To check this pattern of life expectancy changes with respect to depressions and to see that the Polish relationship is not a fluke, one can compare international experience.

U.S. Males Females
1932 61.0 63.5
1933 61.7 65.1
1934 59.3 63.3
1935 59.9 63.9
1936 56.6 60.6
1937 58.0 62.4
1938 61.9 65.3

(U.S. Bureau of the Census. Historical Statistics of the United States, Part 1. Washington, D.C.: USGPO, 1975, p. 55.)

In the United States, we see a strong fall in life expectancy in response to the Great Depression and a recovery later on. The lag of demographic response to economic contraction is in this case one year and to recovery, three (the trough of the Great Depression was in 1993). These lags were probably due to the fact that in the 1930s the principal factor was not the health care system but nutrition: it was before the antibiotics.

Russia Males Females
1990 63.8 74.3
1991 63.5 74.3
1992 62.6 73.8
1993 59.0 72.0
1994 58.0 71.0

(Russian State Committee on Statistics, annual publications).
The fall of life expectancy in Russia in response to a very large contraction (over 40%) is about six years for males (more than in the U.S. in the 1930s), and half of that for females. Like in Poland, females must have gained from the end of shortages. They acquired more opportunities to sleep seven or eight hours per day, a seemingly trivial but important health factor.

One can observe that Russian life expectancy did not recover owing to the fact that the Russian economy continued its contraction.

To sum up, one has a consistent set of strong indirect evidence to indicate that a depression did indeed take place in Poland around 1990-91, with a subsequent recovery.

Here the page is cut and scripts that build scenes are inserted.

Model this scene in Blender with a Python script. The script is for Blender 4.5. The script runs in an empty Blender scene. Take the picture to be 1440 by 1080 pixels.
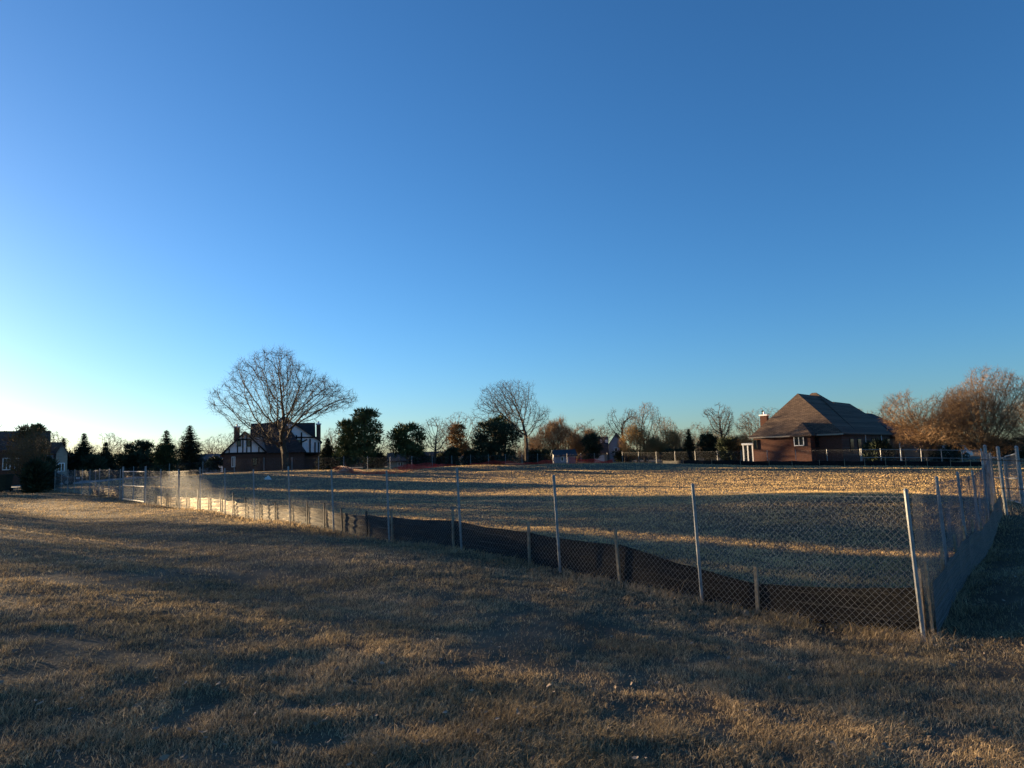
import bpy, math, random
import numpy as np
from mathutils import Vector, Matrix
from math import radians, sin, cos, pi, tan, atan, sqrt

# ------------------------------------------------------------------ scene, camera, sky, sun, exposure
scene = bpy.context.scene
C = scene.collection
F = 1000.0                      # focal length in pixels of the 1440 x 1080 picture
EYE = 1.62
PITCH = atan(105 / F)
ROLL = 0.03
_f = Vector((0, cos(PITCH), sin(PITCH)))
_r0 = Vector((1, 0, 0)); _u0 = Vector((0, -sin(PITCH), cos(PITCH)))
_r = _r0 * cos(ROLL) - _u0 * sin(ROLL)
_u = _u0 * cos(ROLL) + _r0 * sin(ROLL)
cam = bpy.data.cameras.new('camera')
cam.sensor_width = 36; cam.lens = F / 1440 * 36
cam.clip_start = 0.05; cam.clip_end = 8000
camo = bpy.data.objects.new('camera', cam); C.objects.link(camo)
camo.matrix_world = Matrix(((_r.x, _u.x, -_f.x, 0), (_r.y, _u.y, -_f.y, 0), (_r.z, _u.z, -_f.z, EYE), (0, 0, 0, 1)))
scene.camera = camo

SUN_AZ = radians(-57); SUN_EL = radians(5.5)
world = bpy.data.worlds.new('World'); scene.world = world
world.use_nodes = True
wn = world.node_tree.nodes; wl = world.node_tree.links
sky = wn.new('ShaderNodeTexSky'); sky.sky_type = 'NISHITA'; sky.sun_disc = False
sky.sun_elevation = SUN_EL; sky.sun_rotation = SUN_AZ
sky.air_density = 0.92; sky.dust_density = 0.55; sky.ozone_density = 4.3; sky.altitude = 200
bg = wn['Background']; bg.inputs['Strength'].default_value = 0.055
hsv = wn.new('ShaderNodeHueSaturation'); hsv.inputs['Hue'].default_value = 0.5; hsv.inputs['Saturation'].default_value = 1.03
wl.new(sky.outputs['Color'], hsv.inputs['Color']); wl.new(hsv.outputs['Color'], bg.inputs['Color'])
sd = Vector((sin(SUN_AZ) * cos(SUN_EL), cos(SUN_AZ) * cos(SUN_EL), sin(SUN_EL)))
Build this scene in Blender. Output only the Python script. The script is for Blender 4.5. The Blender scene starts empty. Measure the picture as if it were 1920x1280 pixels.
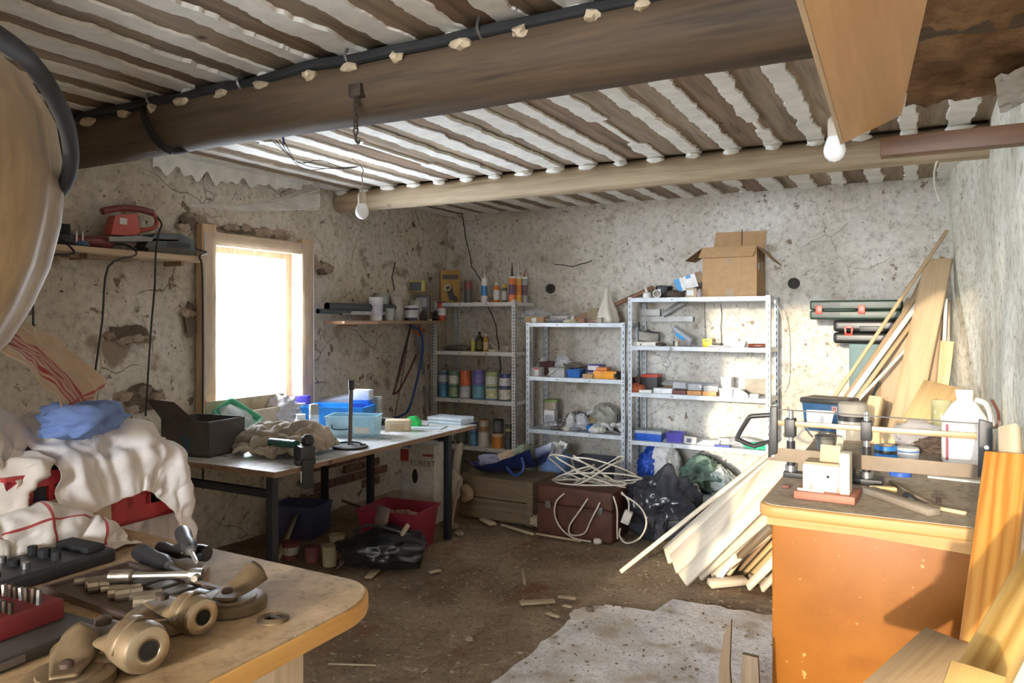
import bpy, bmesh, math, random
import numpy as np
from mathutils import Vector, Matrix, Euler, noise
RND = random.Random(11)
SC = bpy.context.scene
COL = SC.collection
# ---------------------------------------------------------------- camera, sky, sun, exposure
YAW = math.radians(28.5); F = 1400.0; CH = 1.55           # room axes: X along the back wall, Y into the room
cam = bpy.data.cameras.new('camera'); camo = bpy.data.objects.new('camera', cam); COL.objects.link(camo)
cam.sensor_width = 36; cam.lens = F / 1920 * 36; cam.shift_y = -40 / 1920; cam.clip_start = 0.02
camo.location = (0, 0, CH); camo.rotation_euler = (math.radians(90), 0, YAW)
SC.camera = camo
world = bpy.data.worlds.new('world'); SC.world = world; world.use_nodes = True
bg = world.node_tree.nodes['Background']
bg.inputs[0].default_value = (0.86, 0.93, 1.0, 1); bg.inputs[1].default_value = 48.0
sl = bpy.data.lights.new('sun', 'SUN'); sl.energy = 3.7; sl.angle = math.radians(0.9); sl.color = (1.0, 0.84, 0.62)
so = bpy.data.objects.new('sun', sl); COL.objects.link(so)
SUN_AZ, SUN_EL = math.radians(2), math.radians(7.5)
so.rotation_euler = Vector((math.sin(SUN_AZ), math.cos(SUN_AZ), -math.tan(SUN_EL))).to_track_quat('-Z', 'Y').to_euler()
so.location = (-1, -4, 3)
for nm, loc, rot, sx, sy in (('window_portal', (-4.36, 3.93, 1.49), (0, math.radians(-90), 0), 1.3, 1.15),
                             ('door_portal', (-0.8, -0.62, 1.3), (math.radians(90), 0, 0), 2.3, 2.6)):
    pl = bpy.data.lights.new(nm, 'AREA'); pl.shape = 'RECTANGLE'; pl.size = sx; pl.size_y = sy
    pl.cycles.is_portal = True
    po = bpy.data.objects.new(nm, pl); COL.objects.link(po); po.location = loc; po.rotation_euler = rot
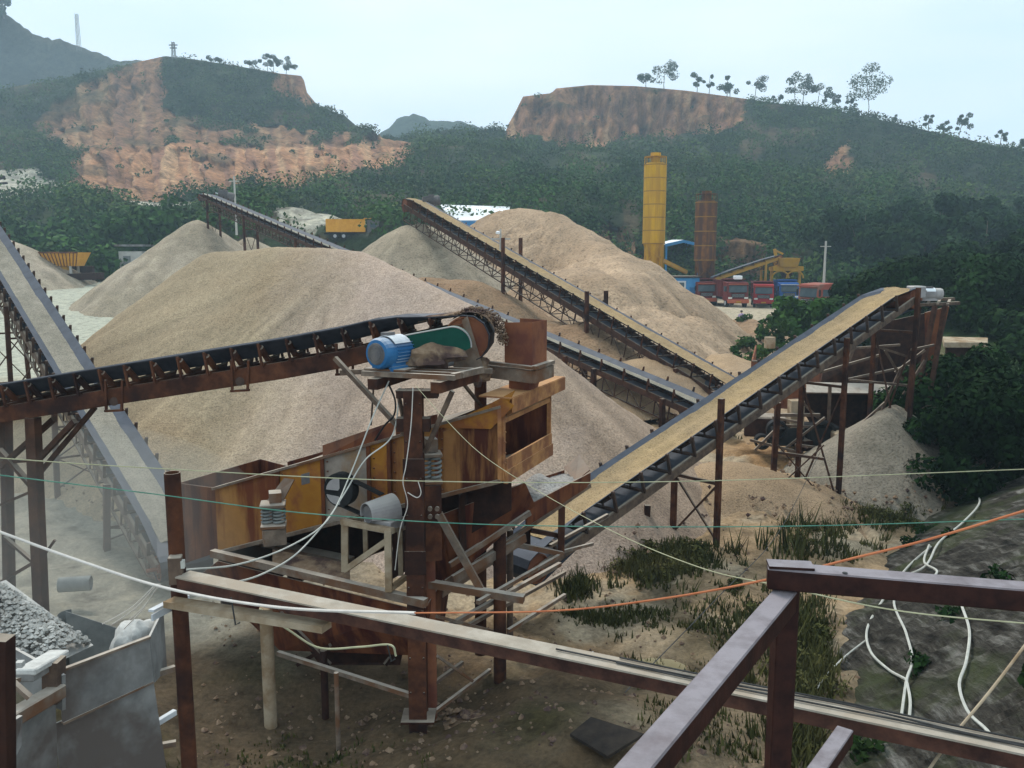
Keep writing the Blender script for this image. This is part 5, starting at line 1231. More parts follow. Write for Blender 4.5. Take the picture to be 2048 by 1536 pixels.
# rusty cable bundle lying on the beam at the right
def curve(pts, n=10):
    pts = [V(p) for p in pts]; out = []
    P4 = [pts[0] * 2 - pts[1]] + pts + [pts[-1] * 2 - pts[-2]]
    for i in range(1, len(P4) - 2):
        a, b, c, d = P4[i - 1:i + 3]
        for k in range(n):
            t = k / n; out.append(.5 * ((2 * b) + (c - a) * t + (2 * a - 5 * b + 4 * c - d) * t * t + (3 * b - a - 3 * c + d) * t ** 3))
    out.append(pts[-1]); return out
def cable(name, label, cat, pts, r, m_, group=None):
    return solo(name, MB().polytube(curve(pts), r, 6), m_, label, cat, group, smooth=True)
for i, (off, lab) in enumerate(((-.05, 'black wire lying along the far edge of the long beam'), (.0, 'thin black wire lying on the middle of the long beam'), (.04, 'black wire wandering over the near edge of the long beam'))):
    pp = []
    for k in range(9):
        t = .62 + .11 * k if i != 1 else .55 + .1 * k
        q = q1.lerp(q1 + dq, t) + V((0, 0, .062)) + sdq * (off + random.uniform(-.025, .025) - .02); pp.append(q)
    cable('wire', lab, 'wire', pp, .006, 'cord_dark', 'wires on the long beam')
# ropes and lines strung across
cable('yellow_line', 'thin pale yellow line stretched across the whole view just below the pole top', 'line', [D(-60, 912, 5.6), D(300, 936, 5.8), D(835, 962, 6.2), D(1400, 962, 6.6), D(2110, 936, 7)], .0042, 'cord_lime')
cable('green_line', 'thin green line stretched across the middle of the screen', 'line', [D(-60, 943, 5.4), D(300, 987, 5.6), D(640, 1029, 5.8), D(1050, 1051, 6.2), D(1600, 1052, 6.5), D(2110, 1036, 6.8)], .0042, 'cord_green')
cable('pale_rope', 'thick pale rope sagging from the left edge to the long beam', 'rope', [D(-60, 1042, 5.0), D(160, 1122, 5.0), D(340, 1178, 4.9), D(560, 1215, 4.5), D(830, 1226, 4.0)], .0085, 'cord_pale')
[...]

Characteristically, the World Bank in its 1996 annual report included a section entitled “Is transition a killer?î (World Bank. World Development Report 1996. From Plan to Market. New York: Oxford University Press, 1996, p. 128). It points out that Russian adult mortality is now 10% higher than that in India. It also provides regional evidence from Hungary that links economic hardship with declining health.